By Jennifer Zaino
bitaplanet
9 June 2008
Michael Page takes a pragmatic approach, opting for evolution over revolution.
Professional recruitment firm Michael Page International is growing, fast and organically. The firm, now numbering some 6,000 people in 25 countries, is evolving its infrastructure to alleviate the pressures created by its expansion over the past few years into new markets, geographies, and businesses.
Its systematic evolution involves the optimization of business processes as the foundation for both a new CRM suite and a SOA initiative, as part of an enterprise architecture program that’s been underway for about a year. Most recently, Michael Page selected MEGA International’s MEGA Modeling Suite that includes its EA (enterprise architecture) and BPA (business process analysis) tools to help streamline the organization’s business processes.
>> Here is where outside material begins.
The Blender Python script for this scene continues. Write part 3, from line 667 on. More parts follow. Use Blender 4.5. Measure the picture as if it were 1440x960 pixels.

Andrew Wayland, who’s been CIO at the recruitment firm for about two and a half years, says that it’s important the technology behind the effort meet a few requirements. For instance, it couldn’t be “a sledgehammer to crack a nut,” and it also had to fit within the firm’s plan to evolve the enterprise architecture on a pragmatic basis.
Wayland says he’s seen more supposedly “revolutionary” EA endeavors fail at other organizations. Too often, EA teams work in their own worlds, spending a couple of years building web sites with a whole bunch of artifacts around the architecture and creating some manuals, and then announcing their effort as the organization’s future right before disappearing into the woodwork -- after which all their work was ignored.
It’s better, he believes, “to evolve as you go, document [the work] and then use a joined-up approach,” Wayland says.
The firm’s IT group now works in more of a joined-up, global fashion with a standard set of infrastructure, standard applications, a standard architecture, and standard processes, rather than as the regional teams it operated as a couple of years ago.
“That has gradually evolved as we saw the benefit of it, to the point now where there is value to using a tool to orchestrate and manage the enterprise architecture,” he says. “It’s been a gradual process over the last few years as we pulled technology together into a consistent set of tools...with the IT team working as one team.”
That makes it cheaper to operate IT, because problems are solved and solutions built once, and it makes IT more effective, because good ideas can be put into the core system and easily shared.
Easy cultural change
While getting to this level did involve a cultural change, Wayland says it was more like pushing an already half-open door than storming the barricades. The different IT teams at the time realized they already had a similar set of business requirements, a similar infrastructure and the same set of applications, so the idea of collaborating and working together on one consistent strategy using enterprise architecture wasn’t as difficult a sell as it might be elsewhere.
“It was an easy cultural change because they saw the sense of it. At other organizations I’ve been in, it’s been harder to do, But Michael Page is good at coordinating and sharing and working together,” Wayland says.
It’s also been able to succeed with coaching its developers to build their architectural skills to think more about how the infrastructure and business processes and the application they are building align together, and not just about the application itself.
“Once one got it they all started to get it,” says Wayland. Though Michael Page has just one full-time enterprise architect who acts as a coordinator, it has about six individuals who sit among some of the teams working on various projects around infrastructure and applications who perform the architect role as part of their multiple responsibilities.
Wayland counsels organizations planning or going through EA efforts not to discount how important it is to have the right people in the right roles.
“I think in the architect role the social skills element becomes much more important,” he says. “It’s the ability to span across multiple projects, multiple issues and to bring together consistency, to spot opportunities, to help people do things and make decisions in a joined-up way. It almost becomes more conceptual and less technical.”
Not that you don’t need the individuals who can do the deep and hard thinking on the technical front. Success requires both sets of skills, he says, and more often than not, they don’t live in the same person.